UK Unemployment Falls to 8.3%, First Drop Since May 2011
UK unemployment has fallen to 2.65m in the three months ending in February, to a rate of 8.3 percent, according to the Office for National Statistics (ONS).
It is down 35,000 on the quarter and is the first quarterly fall in unemployment since the three months to May 2011.
In March unemployment was 2.67m at a rate of 8.4 percent.
Youth unemployment has also fallen. The number of unemployed 16 to 24-year-olds was 1.03m, down 0.1 percent to a rate of 22.2 percent.
"If you look at the longer-term picture, unemployment rose quite strongly during the summer of last year, then the increases tailed off a bit towards the end of the year," Nick Palmer from the ONS told the BBC.
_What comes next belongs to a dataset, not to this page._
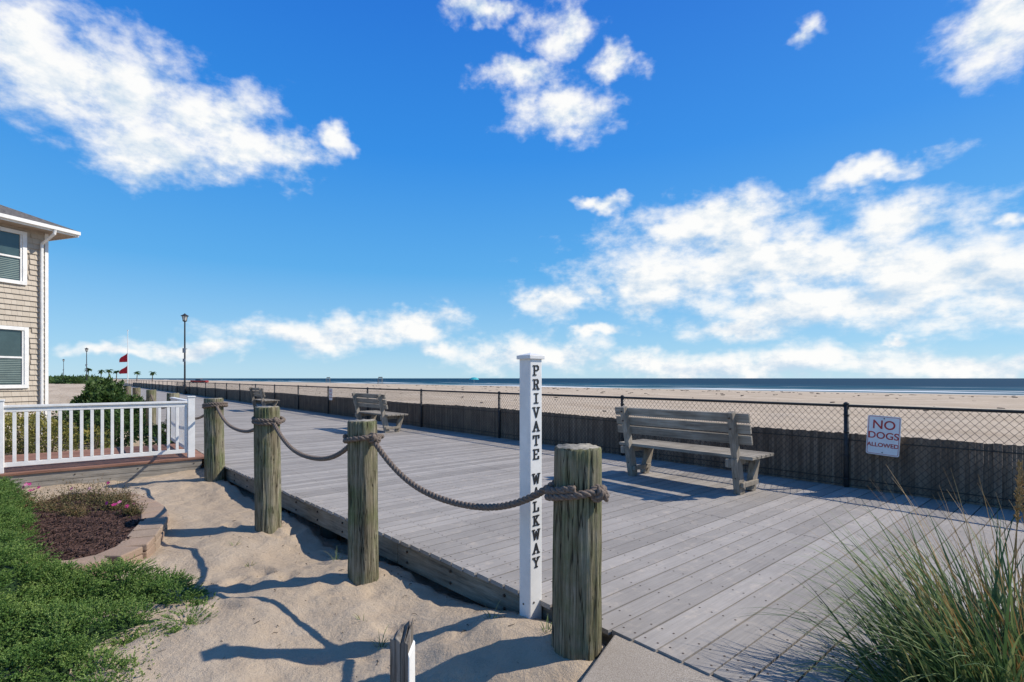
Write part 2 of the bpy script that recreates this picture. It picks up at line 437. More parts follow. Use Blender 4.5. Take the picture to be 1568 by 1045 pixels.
def span(i,j,zi,zj,sag):
    A=V((PIL[i][0],PIL[i][1],zi)); Bp=V((PIL[j][0],PIL[j][1],zj)); d=(Bp-A); d.z=0; d.normalize()
    A2=A+d*(PIL[i][4]+.005); B2=Bp-d*(PIL[j][4]+.005)
    pts=[]
    for k in range(41):
        t=k/40; p=A2.lerp(B2,t); p.z-=sag*4*t*(1-t)+.012*math.sin(t*9); pts.append(p)
    e=root('rope',(A+Bp)/2)
    rope(pts,'rope_span',parent=e,r=.012,off=.011)
    return e
def wrap(i,z,parent,a0=0,turns=1.9,tilt=.03):
    x,y,_,_,R,s=PIL[i]; pts=[]
    n=int(40*turns)
    for k in range(n+1):
        a=a0+2*math.pi*turns*k/n
        rr_=R*1.04+.016
        pts.append((x+rr_*math.cos(a),y+rr_*math.sin(a),z+tilt*math.cos(a+1)+.033*(k/n*turns)-.03))
    rope(pts,'piling_wrap',parent=parent,r=.0115,off=.0105)
def knot(c,parent,s=1.0):
    pts=[]
    for k in range(40):
        t=2*math.pi*k/39*1.0
        pts.append((c[0]+s*.03*math.sin(t)+s*.018*math.sin(2*t),c[1]+s*.026*math.cos(t),c[2]+s*.028*math.cos(t*2+.6)))
    rope(pts,'knot',parent=parent,r=.0115,off=.0105)
x,y,_,_,R,_s=PIL[0]
e=span(1,0,.92,.82,.31); wrap(0,.80,e,3.0,1.25,.025); knot((x+.11,y-R+.01,.80),e,.9)
e=span(2,1,.93,.91,.28); wrap(1,.925,e,1.0,1.4,.02); knot((PIL[1][0]+.11,PIL[1][1]-.1,.93),e,.85)
e=span(3,2,.96,.94,.25); wrap(2,.95,e,2.0,1.6,-.02); knot((PIL[2][0]+.12,PIL[2][1]-.09,.94),e,.85)
e=span(3,4,.96,.9,.32); wrap(3,.965,e,2.0,1.8,.02)
for i in range(4,8): span(i,i+1,.9,.9,.3)

# ---------------- signpost with stacked letters
e=root('private_walkway_signpost',(.118,3.26,0)); c0=V((.118,3.26,0))
ud=V((UX,UY,0)); vd=V((VX,VY,0)); up=V((0,0,1))
mb=MB(); mb.box(c0+up*.66,.051,.051,.87,ud,vd,up,0,.5)
mb.build('post_sleeve',[m_white],e,bevel=.006)
mb=MB()
mb.box(c0+up*1.532,.064,.064,.012,ud,vd,up,0)
b=len(mb.v)
for s in ((-1,-1),(1,-1),(1,1),(-1,1)): mb.v.append(tuple(c0+ud*.058*s[0]+vd*.058*s[1]+up*1.545))
mb.v.append(tuple(c0+up*1.562))
for i in range(4): mb.face([b+i,b+(i+1)%4,b+4])
mb.build('post_cap',[m_white],e,bevel=.003)
G={'P':[((.2,0),(.2,1)),((.2,1),(.65,1)),((.65,1),(.85,.88)),((.85,.88),(.85,.62)),((.85,.62),(.65,.5)),((.65,.5),(.2,.5)),((.02,0),(.45,0)),((.02,1),(.2,1))],
'R':[((.2,0),(.2,1)),((.2,1),(.65,1)),((.65,1),(.82,.88)),((.82,.88),(.82,.65)),((.82,.65),(.62,.52)),((.62,.52),(.2,.52)),((.55,.52),(.85,0)),((.02,0),(.42,0)),((.75,0),(1,0)),((.02,1),(.2,1))],
'I':[((.5,0),(.5,1)),((.2,0),(.8,0)),((.2,1),(.8,1))],
'V':[((.1,1),(.5,0)),((.9,1),(.5,0)),((-.05,1),(.3,1)),((.7,1),(1.05,1))],
'A':[((.1,0),(.5,1)),((.9,0),(.5,1)),((.27,.38),(.73,.38)),((-.05,0),(.3,0)),((.7,0),(1.05,0))],
'T':[((.5,0),(.5,1)),((.05,1),(.95,1)),((.3,0),(.7,0)),((.05,1),(.05,.75)),((.95,1),(.95,.75))],
'E':[((.2,0),(.2,1)),((.05,1),(.88,1)),((.05,0),(.88,0)),((.2,.52),(.65,.52)),((.88,1),(.88,.78)),((.88,0),(.88,.22))],
'W':[((.02,1),(.25,0)),((.25,0),(.5,.8)),((.5,.8),(.75,0)),((.75,0),(.98,1)),((-.1,1),(.22,1)),((.78,1),(1.1,1))],
'L':[((.25,0),(.25,1)),((.05,0),(.88,0)),((.05,1),(.5,1)),((.88,0),(.88,.3))],
'K':[((.2,0),(.2,1)),((.25,.42),(.8,1)),((.4,.55),(.85,0)),((.02,0),(.42,0)),((.02,1),(.42,1)),((.68,0),(1,0)),((.62,1),(.95,1))],
'Y':[((.1,1),(.5,.48)),((.9,1),(.5,.48)),((.5,.48),(.5,0)),((.3,0),(.7,0)),((-.05,1),(.3,1)),((.7,1),(1.05,1))]}
mb=MB(); z=1.478
face=c0-ud*.0525
for ch in 'PRIVATE WALKWAY':
    if ch==' ': z-=.065; continue
    w=.05;h=.058;zb=z-h
    for kk,(a,b_) in enumerate(G[ch]):
        pa=face+vd*((a[0]-.5)*w)+up*(zb+a[1]*h); pb=face+vd*((b_[0]-.5)*w)+up*(zb+b_[1]*h)
        d=(pb-pa).normalized(); pa=pa-d*.004; pb=pb+d*.004
        mb.beam(pa,pb,ud,.0016+.0001*kk,.0055 if abs(d.z)>.3 else .0038,0)
    z-=.0875
mb.build('stacked_letters',[m_letter],e)
mb=MB()
mb.tube([c0-ud*.051-vd*.02,c0-ud*.055-vd*.02],.006,8)
mb.tube([c0-vd*.051-up*.02+ud*.01,c0-vd*.055-up*.02+ud*.01],.006,8)
mb.build('screw_head',[m_rust],e)

# ---------------- stake
e=root('wooden_stake',(-.41,1.92,0)); mb=MB(); ca=math.radians(-7); ax=V((math.cos(ca),math.sin(ca),0)); ay=V((-math.sin(ca),math.cos(ca),0)); c=V((-.405,1.92,0))
def stakecol(x0,x1,y0,y1,zt4,m):
    mb.hexa([c+ax*x0+ay*y0+up*-.5,c+ax*x1+ay*y0+up*-.5,c+ax*x1+ay*y1+up*-.5,c+ax*x0+ay*y1+up*-.5]+[c+ax*a+ay*b_+up*z_ for (a,b_),z_ in zip(((x0,y0),(x1,y0),(x1,y1),(x0,y1)),zt4)],m)
stakecol(-.042,-.022,-.03,.03,(.44,.435,.455,.43),0)
stakecol(-.0215,-.002,-.032,.032,(.445,.428,.47,.465),0)
stakecol(-.0015,.014,-.029,.03,(.42,.44,.485,.47),0)
stakecol(.0145,.028,-.031,.03,(.43,.42,.50,.46),0)
stakecol(.0285,.034,-.034,.034,(.39,.375,.40,.41),1)
mb.build('stake_body',[m_stake,m_white],e,bevel=.002)

# ---------------- benches
def bench(u0):
    e=root('park_bench',W(u0,6.2,0)); fr=MB(); sl=MB()
    for uu_ in (u0-.78,u0+.78):
        p=lambda v,z,du=0: W(uu_+du,v,z)
        fr.beam(p(6.12,0.0),p(6.03,.45),vd,.065,.04,0)
        fr.beam(p(6.035,.42,.0),p(5.90,1.0),vd,.048,.036,0)
        fr.beam(p(6.40,.0),p(6.53,.40),vd,.06,.04,0)
        fr.beam(p(5.98,.375,.078),p(6.62,.395,.078),up,.05,.035,0)
        fr.beam(p(6.05,.12,-.06),p(6.46,.12,-.06),up,.03,.018,0)
    for z,v in ((.93,5.972),(.80,6.003),(.67,6.034)):
        sl.beam(W(u0-.97,v,z),W(u0+.97,v,z),W(0,-.225,1),.055,.019,0)
    for k,v in enumerate((6.10,6.22,6.34,6.46,6.58)):
        sl.beam(W(u0-.97,v,.452),W(u0+.97,v,.452),vd,.053,.019,0)
    fr.build('bench_frame',[m_benchleg],e,bevel=.006); sl.build('bench_slats',[m_bench],e,bevel=.005)
    bo=MB()
    for uu_ in (u0-.78,u0+.78):
        for z,v in ((.5,6.02),(.93,5.86),(.8,5.89),(.2,6.03)):
            bo.tube([W(uu_,v+.01,z),W(uu_,v-.018,z)],.009,8)
    bo.build('bolts',[m_rust],e)
for u0 in (3.73,12.95,24.0): bench(u0)

# ---------------- chain link fence
e=root('chain_link_fence',W(5,7.55,0)); H=1.05
mb=MB(); FU=-5.0; u=2.25-3.55*2
while u<150:
    mb.tube([W(u,7.56,-.3),W(u,7.56,H+.01)],.03,10 if u<30 else 6,0)
    mb.tube([W(u,7.56,H+.01),W(u,7.56,H+.03),W(u,7.56,H+.045)],[.034,.034,.012],10,0)
    if u<60:
        for zz in (.1,.4,.7,.92): mb.tube([W(u,7.56,zz),W(u,7.56,zz+.02)],.035,10,0)
    u+=3.55
mb.tube([W(FU,7.56,H),W(150,7.56,H)],.021,8,0)
mb.build('posts_and_top_rail',[m_darkmetal],e,smooth=True)
mb=MB(); hgt_=1.03; p=.078
def wires(u0,u1,p,r):
    u=u0
    while u<u1:
        for s,vv_ in ((1,7.522),(-1,7.5265)):
            a=W(u,vv_,.03); b_=W(u+s*hgt_*.9,vv_,hgt_+.01)
            mb.tube([a,b_],r,3,0,cap=False)
        u+=p
wires(FU,22,p,.0024); wires(22,60,p*1.8,.003)
mb.tube([W(FU,7.524,.04),W(60,7.524,.04)],.003,4)
mb.build('chain_link_mesh',[m_black],e)
e=root('wooden_slat_fence',W(5,7.62,0)); mb=MB(); u=-5
while u<110:
    w=random.uniform(.03,.05) if u<30 else .13
    ht=.68+random.uniform(-.008,.008)+.014*math.sin(u*.8)
    mb.boxuv(u,u+w-.0015,7.592+random.uniform(0,.004),7.603,-.25,ht,0); u+=w
mb.build('slats',[m_slat],e)
mb=MB()
for zz in (.1,.6): mb.boxuv(-5,110,7.5855,7.5905,zz,zz+.012,0)
mb.build('binding_wire',[m_darkmetal],e)

# ---------------- text helper & signs
def text(body,size,c,xa,na,mat,parent,name,bold=.0):
    cu=bpy.data.curves.new(name,'FONT'); cu.body=body; cu.size=size; cu.align_x='CENTER'; cu.align_y='CENTER'; cu.extrude=.0006; cu.offset=bold
    ob=bpy.data.objects.new(name+'_tmp',cu); scene.collection.objects.link(ob)
    bpy.context.view_layer.update()
    dg=bpy.context.evaluated_depsgraph_get(); me=bpy.data.meshes.new_from_object(ob.evaluated_get(dg)); bpy.data.objects.remove(ob)
    ya=na.cross(xa)
    M=Matrix((( xa.x,ya.x,na.x,c.x),(xa.y,ya.y,na.y,c.y),(xa.z,ya.z,na.z,c.z),(0,0,0,1)))
    me.transform(M); me.materials.clear(); me.materials.append(mat)
    return finish(me,name,parent)
def sign(u,z,w,h,lines,tilt=0):
    e=root('no_dogs_sign',W(u,7.5,z)); c=W(u,7.505,z)
    xa=(-ud*math.cos(tilt)+up*math.sin(tilt)); na=-vd; ya=na.cross(xa)
    def rr(w,h,r,off):
        pts=[]
        for cx,cy,a0 in ((w/2-r,h/2-r,0),(-w/2+r,h/2-r,90),(-w/2+r,-h/2+r,180),(w/2-r,-h/2+r,270)):
            for k in range(6):
                a=math.radians(a0+k*18); pts.append(c+xa*(cx+r*math.cos(a))+ya*(cy+r*math.sin(a))+na*off)
        return pts
    mb=MB()
    a=rr(w,h,.025,.0);b_=rr(w,h,.025,.003); n=len(a)
    mb.v+=[tuple(q) for q in a+b_]; mb.face(list(range(n))[::-1],0); mb.face(list(range(n,2*n)),0)
    for i in range(n): mb.face([i,(i+1)%n,n+(i+1)%n,n+i],0)
    i0=rr(w-.02,h-.02,.02,.0042); i1=rr(w-.03,h-.03,.016,.0042); b=len(mb.v); mb.v+=[tuple(q) for q in i0+i1]
    for i in range(n): mb.face([b+i,b+(i+1)%n,b+n+(i+1)%n,b+n+i],1)
    for s in (-1,1):
        q=c+ya*s*(h/2-.032); mb.tube([q,q+na*.008],.007,8,2)
    mb.build('sign_plate',[m_signw,m_signr,m_rust],e)
    for t,sz,dy in lines: text(t,sz,c+ya*dy+na*.0045,xa,na,m_signr,e,'sign_text',.0016)
LN=[('NO',.15,.125),('DOGS',.115,-.005),('ALLOWED',.068,-.12)]
sign(1.84,.70,.34,.48,LN,math.radians(-3))
sign(19.6,.78,.33,.45,LN)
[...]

"So despite this latest decrease, the level of unemployment is significantly higher than it was a year ago, in fact it is some 170,000 higher than it was at the same point a year ago."
Chris Grayling, the government's employment minister, told the BBC News channel that more people are returning to work.
"Some of those moving into part-time work we know are women who either have got children and are coming back into part-time work because they are at school, or who are older and the children are grown-up and are coming back into part-time jobs," he said.
"There are more of those in the workforce today than there were a few months ago,"
Unemployment in Britain rocketed after the financial crisis in 2008 and has steadily crept higher since August 2009.
It is predicted to hit 3m out-of-work in 2013, with the opposition Labour Party declaring it an "unemployment emergency".
Pitiful increases in private sector employment have failed to fully offset the jobs contraction brought about by government austerity, which has seen swaths of public sector posts stripped away.
This has then had a knock-on effect to the private contractors that relied on the public sector as a significant revenue stream.
A recent Ernst & Young forecast for the UK economy accused big businesses of hoarding cash gifted to them by the Bank of England's quantitative easing programme, rather than investing it in jobs creation and growth.
"The corporate sector is accumulating cash at an astonishing and accelerating pace and acting as a major drag on the rest of the economy, keeping it close to stall speed," the report said.
High inflation, stagnant wages, rising energy bills, and high unemployment have dampened consumer spending, which is also hurting the economy.
Inflation is forecast by the Bank of England to hit the government's 2 percent target by the end of the year, but a surprise March rise in the CPI figure has cast some doubt over this prediction.
March inflation is 3.5 percent, up from 3.4 percent the previous month.
It ended a five-month decline in inflation from its September peak of 5.2 percent.
This has all-but-cemented economists' predictions that the Bank will not expand their quantitative easing programme from its current £325bn target when the latest round of stimulus ends in May.